Birmingham’s attitude towards bus services has been criticised as “nonsense” by a Midland peer in the House of Lords.

The council was accused of removing bus lanes by Lord Snape, the former chairman of Travel West Midlands. But the authority denied closing bus lanes, and insisted it was encouraging commuters to use public transport.

Green groups and Travel West Midlands are campaigning for Birmingham City Council to re-open a bus lane in Tyburn Road, Erd- ington, which has been closed for three years.

Councillor Len Gregory, the council cabinet member for transportation, will consider the future of the bus lane later this month.

Lord Snape, formerly MP for West Bromwich East as Peter Snape and now a Labour peer, criticised the Conservative and Liberal Democrat partnership running the council, which calls itself the progressive alliance.

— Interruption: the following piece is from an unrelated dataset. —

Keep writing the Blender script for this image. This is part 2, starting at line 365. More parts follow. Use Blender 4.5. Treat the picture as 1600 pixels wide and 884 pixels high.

He said: “Removing bus lanes and playing along with the private car network is not a sensible way to run transport in that city. But the progressive alliance is behaving in such a way.”

He backed Government plans to give local bodies such as Centro- PTA, the passenger transport executive, more power.

He said: “If passenger transport authorities want to fight a campaign that they can win and that will be supported by the bus industry, they should become highway authorities and stop the kind of nonsense that is taking place under the so-called progressive alliance in Birmingham.”

But Lord Snape, who was chairman of Travel West Midlands from 1995 to 2000, warned that opening up the bus industry to competition had also damaged it, by allowing firms with poor standards to operate services.

Describing a small firm which ran bus services in Birmingham, he said: “Its buses could be described as coming from the bus equivalent to the railway museum.

“Unlike the drivers of Travel West Midlands, its drivers were not in uniform’ it was sweatshirts, tattoos and a fag in the mouth.”

Attention has focused on the state of the city’s bus services after councilors claimed commuters were refusing to travel by bus because of snobbery and paranoia.

A report by a council scrutiny committee concluded the only way to get more people onto buses was a London-style congestion charge for motorists.

But the comments prompted an angry backlash from motorists, and even Centro, the West Midlands Passenger Transport Executive, admitted to a House of Commons inquiry last year that buses in the region were unreliable, dirty and poorly maintained.

A Government review of bus services was launched by Transport Secretary Douglas Alexander in December. It includes proposals to make it easier for local authorities to negotiate “quality contracts” with bus operators, who will have to meet minimum standards.